We often advise that you map out your journey mentally, from the moment you leave your home to when you arrive at your destination, and think about all of the possible challenges you may encounter along the way. This will help you to figure out what you are going to need from your travel agent or tour operator.


To give you a helping hand, we are going to take a look at some of the common things that people with limited mobility need to consider when travelling abroad, whether this is with someone who cares for you, or on your own. This is by no means an exhaustive list but it should help you to understand some of the key areas to keep in mind.


Some of the key areas to consider when travelling to another country

Firstly, you need to think about how you are going to get to the airport. Are you going to require a specially adapted taxi? Do you need assistance from the car park through to check-in and then to get on the plan? If you need a buggy or a wheelchair, you need to let the airline know about this in advance.


You will find that most airports have online maps, so you can easily find information regarding reserved seating and disabled toilets.


Once you arrive at the destination, you also need to think about your transfer through the airport and then to your chosen destination. If you are going to be renting a vehicle and you need a hands-controlled car, you will certainly need to sort this out in advance. We would advise that you get this confirmed in writing so you can be sure there are not any issues when you arrive at destination.


It is vital to remember that, in accordance with European law, you are entitled to certain levels of assistance if you are an individual with reduced mobility (PRM).


You also need to consider your accommodation with care.

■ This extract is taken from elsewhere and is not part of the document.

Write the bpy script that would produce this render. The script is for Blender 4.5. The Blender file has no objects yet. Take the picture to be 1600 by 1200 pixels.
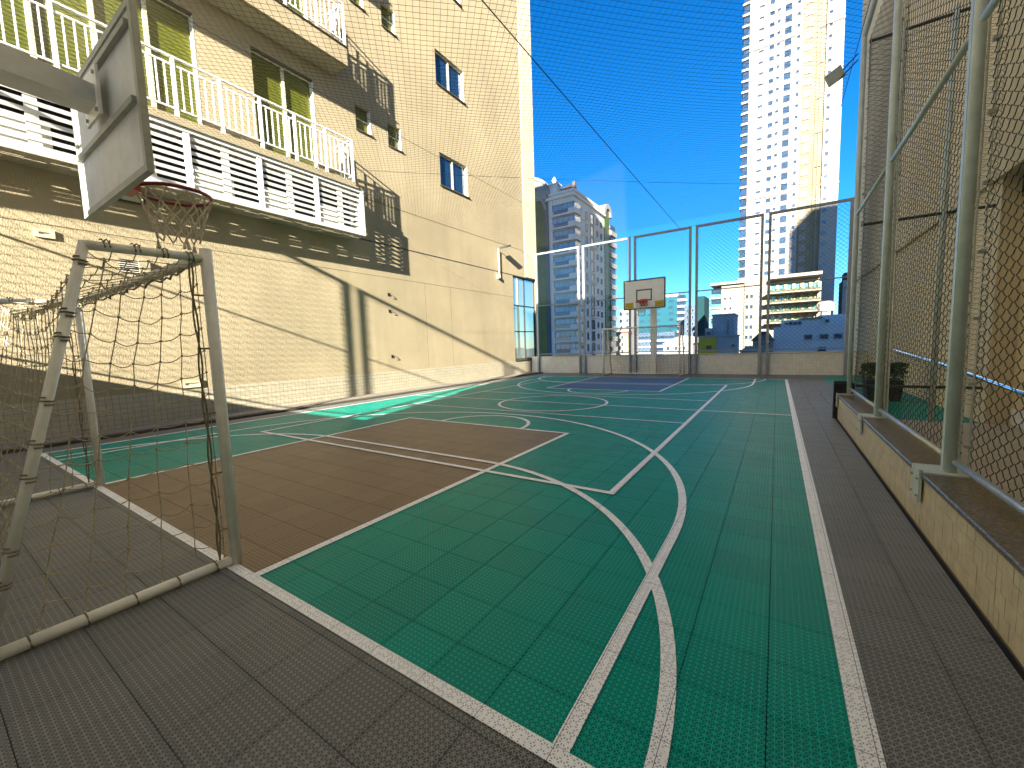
import bpy, math, random
from mathutils import Vector, Matrix
random.seed(7)
S = bpy.context.scene
COL = S.collection
# ------------------------------------------------------------------ camera
cam = bpy.data.cameras.new("camera"); cam.sensor_width = 36.0; cam.lens = 630.7 / 1600 * 36
cam.clip_start = 0.05; cam.clip_end = 6000
camo = bpy.data.objects.new("camera", cam); COL.objects.link(camo)
yaw, pitch, roll = (math.radians(a) for a in (33.3136, -5.2727, -1.8765))
fwd = Vector((-math.sin(yaw) * math.cos(pitch), math.cos(yaw) * math.cos(pitch), math.sin(pitch)))
rgt = Vector((math.cos(yaw), math.sin(yaw), 0)); upv = rgt.cross(fwd)
r2 = math.cos(roll) * rgt + math.sin(roll) * upv; u2 = -math.sin(roll) * rgt + math.cos(roll) * upv
camo.matrix_world = Matrix(((r2.x, u2.x, -fwd.x, 0), (r2.y, u2.y, -fwd.y, 0), (r2.z, u2.z, -fwd.z, 1.35), (0, 0, 0, 1)))
S.camera = camo
# ------------------------------------------------------------------ light
SUN = Vector((-0.30, 1.0, -0.335)).normalized()          # the way the light travels
world = bpy.data.worlds.new("World"); S.world = world; world.use_nodes = True
wn = world.node_tree.nodes; wl = world.node_tree.links
bg = wn["Background"]; sky = wn.new("ShaderNodeTexSky"); sky.sky_type = 'NISHITA'; sky.sun_disc = False
sky.sun_elevation = math.asin(-SUN.z); sky.sun_rotation = math.atan2(-SUN.x, -SUN.y)
sky.altitude = 30; sky.air_density = 1.0; sky.dust_density = 0.0; sky.ozone_density = 7.5
hs = wn.new("ShaderNodeHueSaturation"); hs.inputs["Saturation"].default_value = 1.15; hs.inputs["Value"].default_value = 1.0
wl.new(sky.outputs[0], hs.inputs["Color"]); wl.new(hs.outputs[0], bg.inputs[0]); bg.inputs[1].default_value = 0.046
sl = bpy.data.lights.new("sun", 'SUN'); sl.energy = 4.9; sl.angle = math.radians(0.53); sl.color = (1.0, 0.93, 0.82)
so = bpy.data.objects.new("sun", sl); COL.objects.link(so); so.rotation_euler = SUN.to_track_quat('-Z', 'Y').to_euler()
so.location = (30, -60, 60)
S.view_settings.view_transform = 'Standard'; S.view_settings.look = 'None'; S.view_settings.gamma = 1.0
S.view_settings.use_curve_mapping = False; S.view_settings.exposure = 2.58
S.cycles.max_bounces = 8; S.cycles.diffuse_bounces = 5; S.cycles.glossy_bounces = 3; S.cycles.transparent_max_bounces = 8
S.cycles.use_denoising = True; S.cycles.sample_clamp_indirect = 6.0

# ------------------------------------------------------------------ materials
MATS = {}
class NT:
    def __init__(s, name):
        s.m = bpy.data.materials.new(name); s.m.use_nodes = True; s.t = s.m.node_tree; s.n = s.t.nodes; s.l = s.t.links
        s.b = s.n["Principled BSDF"]; MATS[name] = s.m
    def math(s, op, a, b=None, c=None):
        n = s.n.new("ShaderNodeMath"); n.operation = op
        for i, v in enumerate((a, b, c)):
            if v is None: continue
            if isinstance(v, (int, float)): n.inputs[i].default_value = v
            else: s.l.new(v, n.inputs[i])
        return n.outputs[0]
    def pos(s):
        g = s.n.new("ShaderNodeNewGeometry"); x = s.n.new("ShaderNodeSeparateXYZ"); s.l.new(g.outputs["Position"], x.inputs[0])
        return g.outputs["Position"], x.outputs[0], x.outputs[1], x.outputs[2]
    def comb(s, a, b, c=0.0):
        n = s.n.new("ShaderNodeCombineXYZ")
        for i, v in enumerate((a, b, c)):
            if isinstance(v, (int, float)): n.inputs[i].default_value = v
            else: s.l.new(v, n.inputs[i])
        return n.outputs[0]
    def noise(s, vec, scale, detail=4, rough=0.6, stretch=None):
        if stretch:
            mp = s.n.new("ShaderNodeMapping"); mp.inputs["Scale"].default_value = stretch; s.l.new(vec, mp.inputs[0]); vec = mp.outputs[0]
        n = s.n.new("ShaderNodeTexNoise"); n.inputs["Scale"].default_value = scale; n.inputs["Detail"].default_value = detail
        n.inputs["Roughness"].default_value = rough; s.l.new(vec, n.inputs["Vector"]); return n.outputs[0]
    def mix(s, f, a, b):
        n = s.n.new("ShaderNodeMix"); n.data_type = 'RGBA'
        for i, v in ((0, f), (6, a), (7, b)):
            if isinstance(v, (int, float)): n.inputs[i].default_value = v
            elif isinstance(v, tuple): n.inputs[i].default_value = (*v[:3], 1)
            else: s.l.new(v, n.inputs[i])
        return n.outputs[2]
    def ramp(s, f, lo, hi):
        n = s.n.new("ShaderNodeMapRange"); s.l.new(f, n.inputs[0]); n.inputs[1].default_value = lo; n.inputs[2].default_value = hi; return n.outputs[0]
    def bump(s, h, dist, strength=1.0):
        n = s.n.new("ShaderNodeBump"); n.inputs["Distance"].default_value = dist; n.inputs["Strength"].default_value = strength
        s.l.new(h, n.inputs["Height"]); s.l.new(n.outputs[0], s.b.inputs["Normal"])
    def col(s, v):
        if isinstance(v, tuple): s.b.inputs["Base Color"].default_value = (*v[:3], 1)
        else: s.l.new(v, s.b.inputs["Base Color"])
    def rough(s, v):
        if isinstance(v, (int, float)): s.b.inputs["Roughness"].default_value = v
        else: s.l.new(v, s.b.inputs["Roughness"])
def dk(c, k): return tuple(x * k for x in c)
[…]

Some of the things you may need to ask for include induction loops, notices in Braille, light switches at the correct height, grab rails, a flat floor shower, wheelchair ramps, and a suitably adapted room.


It can also help to find out information about the leisure facilities for those with limited mobility.


Final words on travelling with limited mobility

We hope that this post has helped you to get a good understanding of some of the different elements you need to consider if you are travelling abroad with limited.


It is important to take the time to consider all of the different parts of your trip so you can completely cover any help or assistance that may be required. The last thing you want to do is arrive and realise you require something you never thought about, leaving you in a tricky situation in a foreign place.